Pembangunan jalur ini dilaksanakan dalam 3 tahap utama:
- Pertama: Survei tanah yang akan dilalui jalur untuk memperkirakan biaya finansial.
- Kedua: Penentuan rute dan ketinggian jalur.
- Ketiga: Pelaksanaan teknis, yang diwujudkan dalam 3 langkah konstruksi:
-
- Langkah 1: Meratakan tanah tempat jalur akan dibangun.
- Langkah 2: Menyiapkan badan jalur, membangun jembatan dan terowongan.
- Langkah 3: Meletakkan rel baja di tempatnya yang benar.
Jalur Hijaz mengikuti rute dan arah yang telah dilalui kafilah haji sejak zaman dahulu (Thariq al-Haj asy-Syami) dengan beberapa modifikasi kecil untuk alasan teknis. Pembangunannya diselesaikan dalam 5 tahap dengan rata-rata 182 kilometer per tahun.

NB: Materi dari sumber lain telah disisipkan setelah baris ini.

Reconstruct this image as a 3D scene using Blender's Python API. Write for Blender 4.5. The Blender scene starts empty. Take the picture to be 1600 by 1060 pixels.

Pekerjaan dimulai pada 1 September 1900 dengan pembangunan jalur telegraf di bawah pimpinan Shawqi Pasha Al-Muayyad Al-Azm. Gubernur saat itu, Menteri Hussein Nazim Pasha, bertugas memfasilitasi pengiriman peralatan telegraf ke kota-kota yang dilaluinya dengan bantuan suku-suku Yordania.
Pembangunan telegraf dari Damaskus ke Madinah via Amman sepanjang 1.303 kilometer mempercepat komunikasi dan menghubungkan bagian-bagian negara dalam waktu yang singkat. Setelah itu, pembangunan fisik jalur kereta dimulai dari Stasiun Muzayrib. Bagian pertama, Damaskus-Dara’a, diresmikan pada September 1903.
Sebulan kemudian, jalur mencapai Amman, lalu ke Ma’an pada tahun 1904. Di Ma’an, didirikan pusat administrasi yang mulai mengoperasikan angkutan penumpang dan barang pada 1 September 1905. Pendapatannya digunakan untuk mendanai pembangunan jalur ke arah selatan.
Jalur kemudian mencapai Mada’in Salih (sekarang Al-‘Ula) pada tahun 1906, disertai dengan jalur cabang ke Haifa, Palestina, sebagai tahap keempat. Jalur akhirnya tiba di Madinah pada tahun 1908, berhenti pada jarak 250 mil dari Mekah.
Saat itu, Sultan memerintahkan agar kain felt (wol) dihamparkan pada 30 kilometer terakhir jalur. Kain ini dicuci dengan air mawar setiap hari sebagai bentuk penghormatan dan pengagungan terhadap tanah yang diberkati tersebut. Di sana juga dibangun Masjid Al-Anbariyah (tanpa mimbar dan tidak untuk salat Jumat).
Sumber-sumber sejarah berbeda dalam memperkirakan panjang jalur, antara 1.465 kilometer hingga 1.322 kilometer. Jalur ini mencakup 40 stasiun dengan jarak rata-rata 20 kilometer antar stasiun. Kota dan pusat permukiman yang terletak di sepanjang Jalur Hijaz diperkirakan berjumlah 50 buah. Jalur ini juga meliputi 2.666 jembatan batu dan jembatan pejalan kaki, 250 dermaga, 7 jembatan besi, 9 terowongan, 7 bak air, 37 tangki air, rumah sakit di Tabuk dan Ma’an, bengkel kecil di Haifa dan Dara’a, pengecoran, bengkel pipa di Haifa, serta banyak gudang di sepanjang jalur dan pusat perawatan gerbong.